▶ [PROVIDED DATA]
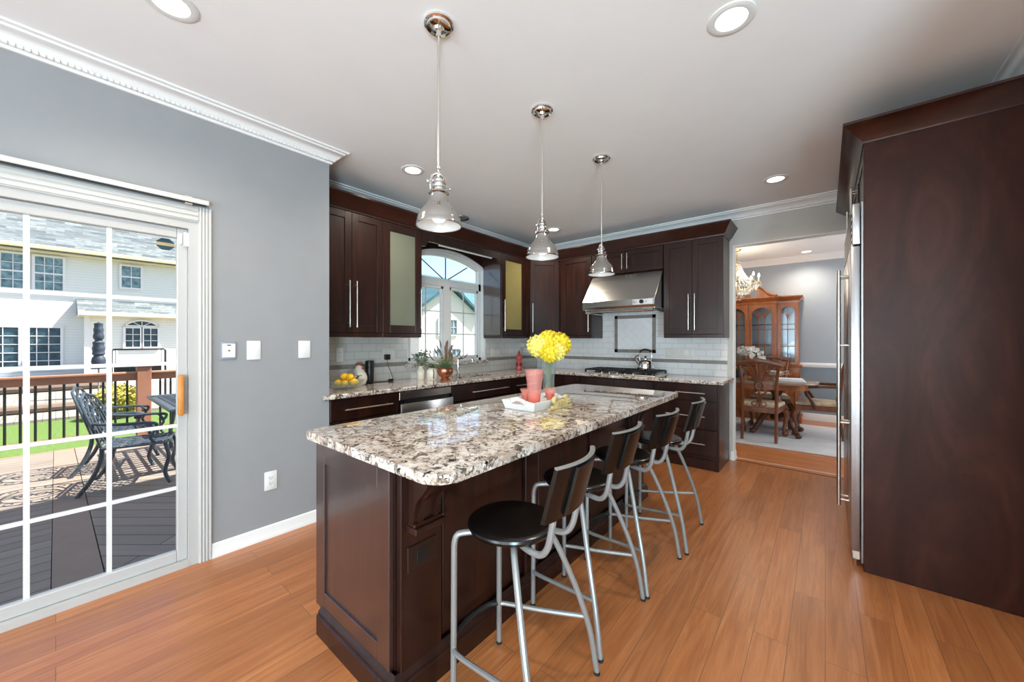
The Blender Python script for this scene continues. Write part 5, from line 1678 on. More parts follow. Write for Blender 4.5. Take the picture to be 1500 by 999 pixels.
TO = (-1.06, 6.62, 0)
tbl = thing('dining_table', 'rounded end dining table with polished top and carved legs', 'table', TO)
m = MB()
pts = []
for k in range(41):
    a = 2 * pi * k / 41
    e = 0.62
    cx_, sx_ = cos(a), sin(a)
    pts.append((TO[0] + 1.0 * math.copysign(abs(cx_) ** e, cx_), TO[1] + 0.49 * math.copysign(abs(sx_) ** e, sx_)))
m.prism(pts, 'z', 0.735, 0.765, 0.008, 2)
m.build('tabletop', 'marble_top', tbl, off=TO)
m = MB()
m.prism([(TO[0] + (x - TO[0]) * 0.90, TO[1] + (y - TO[1]) * 0.82) for x, y in pts], 'z', 0.655, 0.735)
m.build('apron', 'cherry', tbl, off=TO)
for sx in (-1, 1):
    cx = TO[0] + sx * 0.52
    m = MB()
    m.lathe([(0, 0.20), (0.075, 0.20), (0.085, 0.24), (0.06, 0.28), (0.085, 0.36), (0.09, 0.42), (0.06, 0.48), (0.05, 0.54), (0.08, 0.60), (0.10, 0.655), (0, 0.655)], (cx, TO[1], 0), 20)
    m.build('pedestal', 'cherry_dark', tbl, off=TO)
    for a in (45, 135, 225, 315):
        q = MB()
        ca, sa = cos(R(a)), sin(R(a))
        q.tube(spl([(cx + ca * 0.04, TO[1] + sa * 0.04, 0.32), (cx + ca * 0.16, TO[1] + sa * 0.16, 0.30), (cx + ca * 0.26, TO[1] + sa * 0.26, 0.18), (cx + ca * 0.34, TO[1] + sa * 0.34, 0.065)], 5), [0.042] * 6 + [0.040] * 5 + [0.032] * 5, 10)
        q.ball((cx + ca * 0.37, TO[1] + sa * 0.37, 0.047), 0.038, (1.15, 1.15, 0.92), 12, 8)
        q.build('leg', 'cherry_dark', tbl, off=TO)

def dining_chair(name, label, arms):
    """faces local +y, back at -y"""
    r = thing(name, label, 'dining chair', (0, 0, 0), 0, 'carved dining chairs')
    W, Wr, yb_, yf = 0.235, 0.187, -0.22, 0.22
    # seat rails
    m = MB()
    m.prism([(-Wr - 0.018, yb_ - 0.012), (Wr + 0.018, yb_ - 0.012), (W + 0.022, yf + 0.015), (-W - 0.022, yf + 0.015)], 'z', 0.365, 0.435, 0.006, 1)
    m.build('seat_rail', 'chair_wood', r)
    m = MB()
    m.prism([(-Wr - 0.008, yb_ + 0.018), (Wr + 0.008, yb_ + 0.018), (W + 0.014, yf + 0.010), (-W - 0.014, yf + 0.010)], 'z', 0.425, 0.485, 0.024, 4)
    m.build('seat_cushion', 'damask', r, label='patterned gold grey seat cushion')
    # rear legs run up into the back stiles
    for s in (-1, 1):
        m = MB()
        p = spl([(s * Wr, yb_ - 0.055, 0.0), (s * Wr, yb_ - 0.02, 0.2), (s * Wr, yb_, 0.40), (s * (Wr + 0.004), yb_ - 0.015, 0.62), (s * (Wr + 0.012), yb_ - 0.05, 0.84), (s * (Wr + 0.035), yb_ - 0.075, 0.985)], 5)
        m.tube(p, [0.019] * len(p), 8, flat=(1.0, 1.15))
        m.build('rear_leg', 'chair_wood', r)
    for s in (-1, 1):
        m = MB()
        p = spl([(s * W, yf, 0.37), (s * (W + 0.028), yf + 0.028, 0.30), (s * (W + 0.018), yf + 0.018, 0.18), (s * (W + 0.002), yf + 0.004, 0.09), (s * (W + 0.008), yf + 0.012, 0.05)], 5)
        n_ = len(p)
        m.tube(p, [0.040 - 0.020 * min(1, k / (n_ * 0.7)) for k in range(n_)], 10)
        m.ball((s * (W + 0.012), yf + 0.018, 0.036), 0.036, (1, 1, 1), 12, 8)
        for q in (-1, 0, 1):
            m.tube([(s * (W + 0.010) + q * 0.018, yf + 0.02, 0.066), (s * (W + 0.012) + q * 0.026, yf + 0.046, 0.04), (s * (W + 0.012) + q * 0.026, yf + 0.052, 0.012)], [0.011, 0.010, 0.007], 6)
        m.build('front_leg', 'chair_wood', r, label='cabriole front leg with claw and ball foot')
    # serpentine crest rail
    m = MB()
    yb2 = yb_ - 0.078
    p = spl([(-0.262, yb2, 0.985), (-0.235, yb2, 1.005), (-0.15, yb2 - 0.004, 1.022), (-0.06, yb2 - 0.008, 1.045), (0, yb2 - 0.010, 1.050), (0.06, yb2 - 0.008, 1.045), (0.15, yb2 - 0.004, 1.022), (0.235, yb2, 1.005), (0.262, yb2, 0.985)], 5)
    m.tube(p, 0.021, 8, flat=(1.35, 0.8))
    for k in range(-4, 5):
        m.tube([(k * 0.028, yb2 - 0.024, 1.030 - abs(k) * 0.003), (k * 0.034, yb2 - 0.022, 1.058 - abs(k) * 0.006)], 0.007, 6)
    m.build('crest_rail', 'chair_wood', r)
    # pierced splat: fan of ribs, carved rosette, looped foot
    m = MB()
    def sy(z):
        return yb_ - 0.005 - max(0, z - 0.45) * 0.125
    for x0, x1 in ((-0.135, -0.030), (-0.085, -0.020), (-0.028, -0.008), (0.028, 0.008), (0.085, 0.020), (0.135, 0.030)):
        m.tube(spl([(x0, sy(1.01), 1.012), (x0 * 0.95, sy(0.95), 0.95), (x0 * 0.55 + x1 * 0.3, sy(0.86), 0.86), (x1, sy(0.77), 0.77)], 5), 0.0088, 6, flat=(1.1, 0.7))
    m.tube([(0.046 * cos(2 * pi * k / 20), sy(0.725 + 0.055 * sin(2 * pi * k / 20)), 0.725 + 0.055 * sin(2 * pi * k / 20)) for k in range(20)], 0.014, 8, closed=True)
    for x0, x1 in ((-0.05, -0.022), (0.05, 0.022)):
        m.tube(spl([(x0 * 0.9, sy(0.70), 0.69), (x0 * 1.5, sy(0.64), 0.635), (x1, sy(0.57), 0.575), (x1 * 0.9, sy(0.50), 0.50)], 5), 0.012, 6)
        m.tube([(x0 * 1.05 + 0.030 * cos(2 * pi * k / 14), sy(0.475), 0.478 + 0.026 * sin(2 * pi * k / 14)) for k in range(14)], 0.009, 6, closed=True)
    m.tube(spl([(0, sy(0.67), 0.67), (0.006, sy(0.6), 0.60), (0, sy(0.52), 0.52), (0, sy(0.45), 0.44)], 4), 0.010, 6)
    m.build('back_splat', 'chair_wood', r, label='pierced carved back splat')
    if arms:
        for s in (-1, 1):
            m = MB()
            m.tube(spl([(s * (Wr + 0.01), yb_ - 0.02, 0.70), (s * (W + 0.02), -0.05, 0.695), (s * (W + 0.045), 0.10, 0.685), (s * (W + 0.05), 0.185, 0.695), (s * (W + 0.045), 0.215, 0.678)], 5), 0.020, 8)
            m.tube(spl([(s * (W + 0.045), 0.105, 0.68), (s * (W + 0.035), 0.115, 0.60), (s * (W + 0.020), 0.06, 0.50), (s * (W + 0.010), 0.02, 0.40)], 5), 0.020, 8)
            m.build('armrest', 'cherry_dark', r, label='dark curved armrest')
    return r
c1 = dining_chair('dining_chair', 'carved wooden dining chair seen from behind at near side of table', False)
c1.location = (-0.673, 6.150, 0.0); c1.rotation_euler = (0, 0, R(0))
dup(c1, (-0.66, 7.16, 0.016), R(184), 'carved dining chair across the table, back to the china cabinet')
c1.location.z = 0.016
c2 = dining_chair('dining_armchair', 'carved dining armchair at the right end of the table', True)
c2.location = (-0.085, 6.76, 0.016); c2.rotation_euler = (0, 0, R(90))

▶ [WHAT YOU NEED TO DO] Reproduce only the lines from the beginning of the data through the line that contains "q.build('leg', 'cherry_dark', tbl, off=TO)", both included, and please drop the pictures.

▶ [PROBLEM SOLUTION]
The Blender Python script for this scene continues. Write part 5, from line 1678 on. More parts follow. Write for Blender 4.5. Take the picture to be 1500 by 999 pixels.
TO = (-1.06, 6.62, 0)
tbl = thing('dining_table', 'rounded end dining table with polished top and carved legs', 'table', TO)
m = MB()
pts = []
for k in range(41):
    a = 2 * pi * k / 41
    e = 0.62
    cx_, sx_ = cos(a), sin(a)
    pts.append((TO[0] + 1.0 * math.copysign(abs(cx_) ** e, cx_), TO[1] + 0.49 * math.copysign(abs(sx_) ** e, sx_)))
m.prism(pts, 'z', 0.735, 0.765, 0.008, 2)
m.build('tabletop', 'marble_top', tbl, off=TO)
m = MB()
m.prism([(TO[0] + (x - TO[0]) * 0.90, TO[1] + (y - TO[1]) * 0.82) for x, y in pts], 'z', 0.655, 0.735)
m.build('apron', 'cherry', tbl, off=TO)
for sx in (-1, 1):
    cx = TO[0] + sx * 0.52
    m = MB()
    m.lathe([(0, 0.20), (0.075, 0.20), (0.085, 0.24), (0.06, 0.28), (0.085, 0.36), (0.09, 0.42), (0.06, 0.48), (0.05, 0.54), (0.08, 0.60), (0.10, 0.655), (0, 0.655)], (cx, TO[1], 0), 20)
    m.build('pedestal', 'cherry_dark', tbl, off=TO)
    for a in (45, 135, 225, 315):
        q = MB()
        ca, sa = cos(R(a)), sin(R(a))
        q.tube(spl([(cx + ca * 0.04, TO[1] + sa * 0.04, 0.32), (cx + ca * 0.16, TO[1] + sa * 0.16, 0.30), (cx + ca * 0.26, TO[1] + sa * 0.26, 0.18), (cx + ca * 0.34, TO[1] + sa * 0.34, 0.065)], 5), [0.042] * 6 + [0.040] * 5 + [0.032] * 5, 10)
        q.ball((cx + ca * 0.37, TO[1] + sa * 0.37, 0.047), 0.038, (1.15, 1.15, 0.92), 12, 8)
        q.build('leg', 'cherry_dark', tbl, off=TO)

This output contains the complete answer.